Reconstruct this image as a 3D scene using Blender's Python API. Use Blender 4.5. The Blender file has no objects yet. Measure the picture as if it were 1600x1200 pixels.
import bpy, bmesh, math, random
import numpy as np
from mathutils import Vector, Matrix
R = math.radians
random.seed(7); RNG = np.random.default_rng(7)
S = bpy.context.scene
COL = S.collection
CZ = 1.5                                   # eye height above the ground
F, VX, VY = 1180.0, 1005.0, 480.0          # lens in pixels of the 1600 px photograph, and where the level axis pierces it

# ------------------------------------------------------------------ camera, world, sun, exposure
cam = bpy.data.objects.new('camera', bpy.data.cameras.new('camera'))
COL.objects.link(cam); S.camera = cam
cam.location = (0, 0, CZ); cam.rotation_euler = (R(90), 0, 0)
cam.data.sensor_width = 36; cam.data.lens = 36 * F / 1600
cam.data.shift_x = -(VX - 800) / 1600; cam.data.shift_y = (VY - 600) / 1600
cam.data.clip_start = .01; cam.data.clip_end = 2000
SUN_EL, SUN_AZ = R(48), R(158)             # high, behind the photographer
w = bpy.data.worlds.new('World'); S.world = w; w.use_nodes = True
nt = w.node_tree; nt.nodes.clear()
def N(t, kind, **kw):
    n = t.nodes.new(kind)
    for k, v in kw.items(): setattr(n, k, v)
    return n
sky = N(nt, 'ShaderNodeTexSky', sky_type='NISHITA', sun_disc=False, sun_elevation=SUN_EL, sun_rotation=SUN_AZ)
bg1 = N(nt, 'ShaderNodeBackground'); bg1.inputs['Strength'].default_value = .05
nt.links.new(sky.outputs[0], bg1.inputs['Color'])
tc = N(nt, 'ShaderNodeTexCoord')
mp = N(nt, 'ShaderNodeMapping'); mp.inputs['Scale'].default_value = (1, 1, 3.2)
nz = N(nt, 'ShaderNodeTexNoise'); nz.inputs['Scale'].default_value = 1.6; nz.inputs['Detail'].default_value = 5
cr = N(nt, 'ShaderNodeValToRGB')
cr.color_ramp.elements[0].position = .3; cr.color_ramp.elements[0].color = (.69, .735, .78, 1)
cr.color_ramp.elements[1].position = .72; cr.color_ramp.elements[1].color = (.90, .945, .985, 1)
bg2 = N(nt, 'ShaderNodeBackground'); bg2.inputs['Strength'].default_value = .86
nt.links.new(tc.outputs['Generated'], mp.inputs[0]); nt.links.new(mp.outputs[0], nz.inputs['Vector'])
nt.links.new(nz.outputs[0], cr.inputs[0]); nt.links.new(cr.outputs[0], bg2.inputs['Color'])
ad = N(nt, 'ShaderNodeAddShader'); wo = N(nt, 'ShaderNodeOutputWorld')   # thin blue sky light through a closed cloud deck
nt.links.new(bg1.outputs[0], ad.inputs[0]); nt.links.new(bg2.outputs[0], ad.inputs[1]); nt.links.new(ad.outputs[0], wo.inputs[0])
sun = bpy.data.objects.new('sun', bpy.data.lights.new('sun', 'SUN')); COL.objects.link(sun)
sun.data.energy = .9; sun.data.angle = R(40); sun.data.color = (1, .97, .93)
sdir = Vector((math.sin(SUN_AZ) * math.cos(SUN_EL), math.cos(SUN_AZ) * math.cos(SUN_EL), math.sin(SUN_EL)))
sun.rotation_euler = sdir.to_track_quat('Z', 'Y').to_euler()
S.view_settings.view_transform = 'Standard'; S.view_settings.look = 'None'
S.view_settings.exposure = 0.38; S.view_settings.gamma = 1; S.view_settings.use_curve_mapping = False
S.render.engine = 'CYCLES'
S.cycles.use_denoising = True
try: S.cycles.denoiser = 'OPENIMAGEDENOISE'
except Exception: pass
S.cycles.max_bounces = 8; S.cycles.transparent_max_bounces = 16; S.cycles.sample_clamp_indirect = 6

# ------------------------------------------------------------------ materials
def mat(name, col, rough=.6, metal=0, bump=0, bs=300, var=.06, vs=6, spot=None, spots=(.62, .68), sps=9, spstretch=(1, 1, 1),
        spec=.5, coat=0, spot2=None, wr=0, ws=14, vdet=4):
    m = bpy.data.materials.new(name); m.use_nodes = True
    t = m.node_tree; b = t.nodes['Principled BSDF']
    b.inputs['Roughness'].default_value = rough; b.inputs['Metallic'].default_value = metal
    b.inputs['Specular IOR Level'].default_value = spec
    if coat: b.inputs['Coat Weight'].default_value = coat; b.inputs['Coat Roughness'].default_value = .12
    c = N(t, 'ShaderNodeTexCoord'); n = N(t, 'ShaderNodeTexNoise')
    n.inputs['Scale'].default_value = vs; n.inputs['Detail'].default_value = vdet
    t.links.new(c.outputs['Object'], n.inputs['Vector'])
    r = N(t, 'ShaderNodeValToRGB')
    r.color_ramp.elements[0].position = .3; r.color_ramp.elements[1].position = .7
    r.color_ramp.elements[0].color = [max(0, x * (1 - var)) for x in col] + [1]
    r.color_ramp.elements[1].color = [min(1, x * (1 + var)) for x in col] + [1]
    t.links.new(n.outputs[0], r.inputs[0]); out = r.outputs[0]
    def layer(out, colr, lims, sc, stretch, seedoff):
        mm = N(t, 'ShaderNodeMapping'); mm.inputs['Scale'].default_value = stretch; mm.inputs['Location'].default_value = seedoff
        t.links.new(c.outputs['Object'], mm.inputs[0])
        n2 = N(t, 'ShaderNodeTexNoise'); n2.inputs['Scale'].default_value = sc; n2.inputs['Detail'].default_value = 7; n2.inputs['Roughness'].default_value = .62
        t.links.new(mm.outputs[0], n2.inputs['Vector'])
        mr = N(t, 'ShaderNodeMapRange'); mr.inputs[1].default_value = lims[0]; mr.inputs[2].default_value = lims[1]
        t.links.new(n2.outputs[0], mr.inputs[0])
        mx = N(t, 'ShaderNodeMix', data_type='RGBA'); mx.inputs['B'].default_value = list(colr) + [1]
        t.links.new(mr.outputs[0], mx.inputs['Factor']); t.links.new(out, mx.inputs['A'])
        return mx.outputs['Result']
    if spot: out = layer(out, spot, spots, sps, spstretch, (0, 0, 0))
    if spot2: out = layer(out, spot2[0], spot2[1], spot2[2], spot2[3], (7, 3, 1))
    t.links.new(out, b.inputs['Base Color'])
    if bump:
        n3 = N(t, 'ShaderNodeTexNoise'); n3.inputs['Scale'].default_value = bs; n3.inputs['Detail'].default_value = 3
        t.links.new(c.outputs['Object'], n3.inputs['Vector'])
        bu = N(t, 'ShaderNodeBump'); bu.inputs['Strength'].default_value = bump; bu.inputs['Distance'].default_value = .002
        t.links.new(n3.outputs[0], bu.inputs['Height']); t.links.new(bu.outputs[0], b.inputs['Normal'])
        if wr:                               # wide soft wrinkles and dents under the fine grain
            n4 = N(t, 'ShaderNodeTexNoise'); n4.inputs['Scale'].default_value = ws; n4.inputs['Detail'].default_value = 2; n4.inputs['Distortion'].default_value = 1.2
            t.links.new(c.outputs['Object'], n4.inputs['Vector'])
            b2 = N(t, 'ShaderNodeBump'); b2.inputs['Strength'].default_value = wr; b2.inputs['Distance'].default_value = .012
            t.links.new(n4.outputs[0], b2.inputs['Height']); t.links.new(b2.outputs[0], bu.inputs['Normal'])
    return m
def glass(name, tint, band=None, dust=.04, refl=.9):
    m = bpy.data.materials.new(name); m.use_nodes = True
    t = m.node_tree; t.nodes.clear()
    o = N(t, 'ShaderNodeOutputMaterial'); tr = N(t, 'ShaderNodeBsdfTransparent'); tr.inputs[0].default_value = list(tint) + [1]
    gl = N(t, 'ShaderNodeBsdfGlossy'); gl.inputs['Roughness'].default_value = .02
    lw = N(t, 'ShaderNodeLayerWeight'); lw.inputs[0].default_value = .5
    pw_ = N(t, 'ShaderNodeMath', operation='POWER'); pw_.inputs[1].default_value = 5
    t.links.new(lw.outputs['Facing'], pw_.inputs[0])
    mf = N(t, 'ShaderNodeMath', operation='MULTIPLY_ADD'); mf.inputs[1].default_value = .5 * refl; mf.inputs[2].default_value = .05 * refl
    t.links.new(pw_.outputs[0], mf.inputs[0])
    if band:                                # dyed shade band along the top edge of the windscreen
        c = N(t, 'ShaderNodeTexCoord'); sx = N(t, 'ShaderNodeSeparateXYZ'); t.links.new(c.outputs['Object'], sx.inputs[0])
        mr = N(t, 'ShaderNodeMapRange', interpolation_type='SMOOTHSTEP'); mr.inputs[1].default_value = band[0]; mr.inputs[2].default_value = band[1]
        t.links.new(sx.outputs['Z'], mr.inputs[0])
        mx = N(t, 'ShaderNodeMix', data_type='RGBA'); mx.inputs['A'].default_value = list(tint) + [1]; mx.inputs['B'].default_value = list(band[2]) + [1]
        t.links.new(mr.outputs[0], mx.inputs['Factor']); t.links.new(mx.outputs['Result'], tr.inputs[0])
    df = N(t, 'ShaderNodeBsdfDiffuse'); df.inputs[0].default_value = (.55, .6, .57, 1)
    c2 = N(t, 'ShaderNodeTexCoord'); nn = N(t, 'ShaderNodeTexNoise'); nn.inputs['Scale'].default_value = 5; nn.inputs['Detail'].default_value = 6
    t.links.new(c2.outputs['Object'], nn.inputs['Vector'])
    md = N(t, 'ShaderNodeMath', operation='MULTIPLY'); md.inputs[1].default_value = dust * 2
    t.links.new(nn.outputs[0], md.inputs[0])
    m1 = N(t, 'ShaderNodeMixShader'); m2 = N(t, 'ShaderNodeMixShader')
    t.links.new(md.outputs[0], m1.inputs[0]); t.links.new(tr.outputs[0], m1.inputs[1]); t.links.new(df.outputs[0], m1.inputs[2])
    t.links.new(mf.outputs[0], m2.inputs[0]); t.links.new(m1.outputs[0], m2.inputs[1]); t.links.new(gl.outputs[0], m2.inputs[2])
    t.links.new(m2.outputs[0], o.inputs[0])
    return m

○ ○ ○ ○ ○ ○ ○

[Brief] Set down the lines above as they stand, starting with the first line and ending with the line that contains "F, VX, VY = 1180.0, 1005.0, 480.0".

[Expected output]
Reconstruct this image as a 3D scene using Blender's Python API. Use Blender 4.5. The Blender file has no objects yet. Measure the picture as if it were 1600x1200 pixels.
import bpy, bmesh, math, random
import numpy as np
from mathutils import Vector, Matrix
R = math.radians
random.seed(7); RNG = np.random.default_rng(7)
S = bpy.context.scene
COL = S.collection
CZ = 1.5                                   # eye height above the ground
F, VX, VY = 1180.0, 1005.0, 480.0          # lens in pixels of the 1600 px photograph, and where the level axis pierces it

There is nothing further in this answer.